IT'S AN IDEA THAT HAS OCCURRED to many a young urbanite, sitting around with friends: Why don't we open a shop? We can sell Bob's paintings, Joan's jewelry, and Calvin's clothes. We can hang out together in the store, and show movies or have parties at night. It'll be great!

Most of these ideas are so much late-night chatter, but some people actually have the money to put them into practice. Hence Second Avenue Pizza, the pizza place/ gallery/screening room in Belltown. And hence Houston, a gallery/design studio/furniture shop that opened Saturday, July 17 on East Pike Street.

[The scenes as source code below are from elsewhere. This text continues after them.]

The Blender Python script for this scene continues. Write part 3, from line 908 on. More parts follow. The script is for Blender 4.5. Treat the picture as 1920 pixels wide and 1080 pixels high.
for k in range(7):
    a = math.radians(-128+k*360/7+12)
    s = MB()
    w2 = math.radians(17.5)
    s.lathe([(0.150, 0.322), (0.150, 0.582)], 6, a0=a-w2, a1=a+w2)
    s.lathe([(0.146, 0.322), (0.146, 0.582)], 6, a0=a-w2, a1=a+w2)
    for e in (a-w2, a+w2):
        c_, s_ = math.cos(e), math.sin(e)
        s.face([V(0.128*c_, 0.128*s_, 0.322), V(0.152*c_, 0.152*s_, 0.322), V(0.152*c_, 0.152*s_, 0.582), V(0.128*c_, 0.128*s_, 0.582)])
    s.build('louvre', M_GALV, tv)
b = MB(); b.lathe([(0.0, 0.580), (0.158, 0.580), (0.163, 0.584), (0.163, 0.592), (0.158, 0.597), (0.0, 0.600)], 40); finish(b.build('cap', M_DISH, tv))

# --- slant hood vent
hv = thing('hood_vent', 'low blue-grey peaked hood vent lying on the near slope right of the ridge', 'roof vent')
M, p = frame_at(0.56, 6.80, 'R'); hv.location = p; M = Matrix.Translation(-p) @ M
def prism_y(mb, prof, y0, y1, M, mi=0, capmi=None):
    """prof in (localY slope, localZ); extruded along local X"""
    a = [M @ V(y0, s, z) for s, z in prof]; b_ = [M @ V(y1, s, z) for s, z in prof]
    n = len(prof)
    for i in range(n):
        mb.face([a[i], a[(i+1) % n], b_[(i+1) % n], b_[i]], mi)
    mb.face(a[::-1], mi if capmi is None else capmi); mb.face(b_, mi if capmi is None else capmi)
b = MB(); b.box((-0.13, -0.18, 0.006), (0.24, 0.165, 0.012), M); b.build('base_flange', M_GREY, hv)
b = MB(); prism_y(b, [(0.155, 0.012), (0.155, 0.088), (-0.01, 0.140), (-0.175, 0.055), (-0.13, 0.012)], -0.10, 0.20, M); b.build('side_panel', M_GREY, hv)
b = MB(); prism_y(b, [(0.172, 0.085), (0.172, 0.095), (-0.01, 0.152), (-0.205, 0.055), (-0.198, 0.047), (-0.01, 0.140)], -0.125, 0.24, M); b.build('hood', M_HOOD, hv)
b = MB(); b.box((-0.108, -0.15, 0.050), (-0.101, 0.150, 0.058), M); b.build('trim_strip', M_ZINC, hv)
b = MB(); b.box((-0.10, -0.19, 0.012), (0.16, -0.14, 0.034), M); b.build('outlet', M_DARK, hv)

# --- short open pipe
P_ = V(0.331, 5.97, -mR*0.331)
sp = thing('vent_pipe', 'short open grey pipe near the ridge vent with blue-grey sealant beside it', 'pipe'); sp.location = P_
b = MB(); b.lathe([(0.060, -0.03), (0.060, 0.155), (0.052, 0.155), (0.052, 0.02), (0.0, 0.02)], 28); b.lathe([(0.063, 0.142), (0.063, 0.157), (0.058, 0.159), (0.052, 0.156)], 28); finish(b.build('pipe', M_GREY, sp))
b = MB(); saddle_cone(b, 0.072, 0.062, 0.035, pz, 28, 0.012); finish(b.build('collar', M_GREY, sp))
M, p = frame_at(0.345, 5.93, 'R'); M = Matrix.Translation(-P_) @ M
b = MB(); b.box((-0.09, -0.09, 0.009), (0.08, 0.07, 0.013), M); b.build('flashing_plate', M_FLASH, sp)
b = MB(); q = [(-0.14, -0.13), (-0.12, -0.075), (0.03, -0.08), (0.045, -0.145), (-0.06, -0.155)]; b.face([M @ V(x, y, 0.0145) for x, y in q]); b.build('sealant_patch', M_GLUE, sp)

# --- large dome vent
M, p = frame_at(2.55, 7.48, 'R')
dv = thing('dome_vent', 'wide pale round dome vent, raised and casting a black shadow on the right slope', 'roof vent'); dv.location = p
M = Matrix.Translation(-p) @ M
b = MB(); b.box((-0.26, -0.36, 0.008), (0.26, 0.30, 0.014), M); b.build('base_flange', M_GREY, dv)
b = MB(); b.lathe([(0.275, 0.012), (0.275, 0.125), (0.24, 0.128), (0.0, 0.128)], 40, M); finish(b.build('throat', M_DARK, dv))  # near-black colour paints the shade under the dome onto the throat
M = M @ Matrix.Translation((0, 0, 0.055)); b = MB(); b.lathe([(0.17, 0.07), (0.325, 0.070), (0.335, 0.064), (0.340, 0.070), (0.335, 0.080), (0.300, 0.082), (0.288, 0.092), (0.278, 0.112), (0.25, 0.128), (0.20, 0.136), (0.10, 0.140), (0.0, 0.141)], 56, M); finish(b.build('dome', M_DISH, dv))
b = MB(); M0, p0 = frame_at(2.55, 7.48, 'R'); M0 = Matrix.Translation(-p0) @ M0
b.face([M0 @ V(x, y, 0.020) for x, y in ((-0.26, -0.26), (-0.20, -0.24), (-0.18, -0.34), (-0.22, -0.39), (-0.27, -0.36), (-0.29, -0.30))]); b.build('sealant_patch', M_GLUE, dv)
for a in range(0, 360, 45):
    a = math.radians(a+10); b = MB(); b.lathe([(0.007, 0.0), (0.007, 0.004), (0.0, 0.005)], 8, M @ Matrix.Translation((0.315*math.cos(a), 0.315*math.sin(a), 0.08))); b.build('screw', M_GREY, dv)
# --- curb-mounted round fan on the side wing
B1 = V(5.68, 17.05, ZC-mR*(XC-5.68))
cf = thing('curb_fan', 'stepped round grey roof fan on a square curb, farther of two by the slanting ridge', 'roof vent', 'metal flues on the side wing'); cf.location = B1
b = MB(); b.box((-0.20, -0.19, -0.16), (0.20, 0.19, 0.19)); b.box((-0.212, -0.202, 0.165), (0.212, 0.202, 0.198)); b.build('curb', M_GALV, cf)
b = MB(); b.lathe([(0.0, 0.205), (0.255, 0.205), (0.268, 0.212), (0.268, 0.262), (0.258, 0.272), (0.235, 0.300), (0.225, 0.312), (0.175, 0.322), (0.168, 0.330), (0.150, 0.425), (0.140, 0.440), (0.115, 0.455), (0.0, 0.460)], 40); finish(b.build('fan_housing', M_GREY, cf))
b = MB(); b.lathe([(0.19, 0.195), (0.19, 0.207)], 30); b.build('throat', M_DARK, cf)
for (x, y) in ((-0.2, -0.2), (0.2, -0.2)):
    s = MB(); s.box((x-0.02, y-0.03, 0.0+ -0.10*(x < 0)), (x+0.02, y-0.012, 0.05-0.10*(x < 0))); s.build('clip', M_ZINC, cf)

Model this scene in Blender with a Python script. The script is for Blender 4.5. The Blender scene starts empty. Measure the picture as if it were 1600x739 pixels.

Matthew Clark, the mastermind of Houston, left Microsoft after a five-year term (and after his stock options vested). He had worked there on Mint, a too-cool-for-school, pop-culture webzine that fell victim to Microsoft's umpteenth abandonment of its ambitious plans for Microsoft Network. He now seems to have enough money to do whatever he wants, and what he wants is Houston.

Houston is a beautiful space. A storefront with a loft in back, the space has been filled out with a large orange frame outlining the walls and loft. A large, custom-designed rolling cart in the center of the ground-floor space is mission-central, holding a computer, posters for sale, and featuring locked drawers with rounded rectangular fronts in orange and yellow, echoing the orange frame. Upstairs, an Eames couch, computer desks, and beanbag chairs create a comfortable-looking work and hangout space for the graphic designers who will work there, including Clark and Shawn Wolfe.

The walls, floor, and cart are filled with Houston's inaugural projects, including an expensively produced, slip-covered hardback book collecting the sketchbooks of a New York tattoo artist; a show of street posters by Shepard Fairey (Andre the Giant), Kaws, Perks, Phil Frost, and Barry McGee, organized by the L.A. magazine Tokion; and a line of plywood tables, consoles, and clocks by Kerf, a collaborative team which also designed Houston's custom furnishings. Clark also plans to sell a line of geek-chic workwear which he is designing.

Obviously, Clark has a deep and abiding love for pop culture. His gallery name contains a triple reference to the pop culture of his and my youth: Houston as in the home of NASA Mission Control, Houston as in the home of James Caan's team in Rollerball, and Houston as in Matt Houston (the pseudonym Clark uses in press releases for his space), the hunky TV detective played by Lee Horsley in 1982.

This love for pop culture extends to its underground variants: nominally subcultural art forms (tattoos, posters, graffiti) with subject matter drawn from the dominant pop culture (Star Wars, ape movies, Calvin Klein ads). Most of the work on display at Houston fits this description.

This all could be expected to catch the attention of Seattle Times reporter Cynthia Rose, who's been covering the alternative space beat with some dedication. Her recent dispatches covered Vital 5, Project 416, Howard House, and the various small galleries in the Washington Shoe Building on Jackson Street in Pioneer Square. Highly sympathetic to her subjects, Rose usually lets the artists describe what they're doing, and takes their statements at face value. In the Houston article, Clark nails a looming problem in Seattle alternative spaces: "I look at people's art and here's what I ask: Do they work in several mediums? Do they have a website? Have they got a set of works that can be sold at different prices? Because I want each artist to have at least one piece priced around $10."

Is this really how Clark looks at artists? He might as well judge them on how they dress as by these criteria. Like so much of the talk surrounding alternative spaces, and thus so much of the talk in Rose's Times dispatches, all of this has little to do with actual art. Substituted for aesthetics or poetics--even politics--is a kind of absurd, high-concept attitude that insists the story behind the art is more interesting than any stories inside the art. Artspace's Box Populi and half the shows at CoCA (which propose working methods to artists and then display the results) are good local examples of this kind of ass-backwards thinking, which imposes conceptual order on almost randomly selected art, instead of order emerging from the art itself. This attitude descends from '60s conceptual and process art, but lacks much in the way of careful thought. It's a throw-everything-at-the-wall-and-hope-something-sticks mode of curation.

This may be too much to impose on Houston, which is at core a personal project that happens to occupy a storefront and call itself a gallery. The space is swell, the opening party was fun, and people seemed to be enjoying themselves. Call it a social space for a certain set, an idiosyncratic boutique, or an open studio. If some future shows generate sparks--and I have high hopes for Shawn Wolfe's millennium-ending show there--so much the better.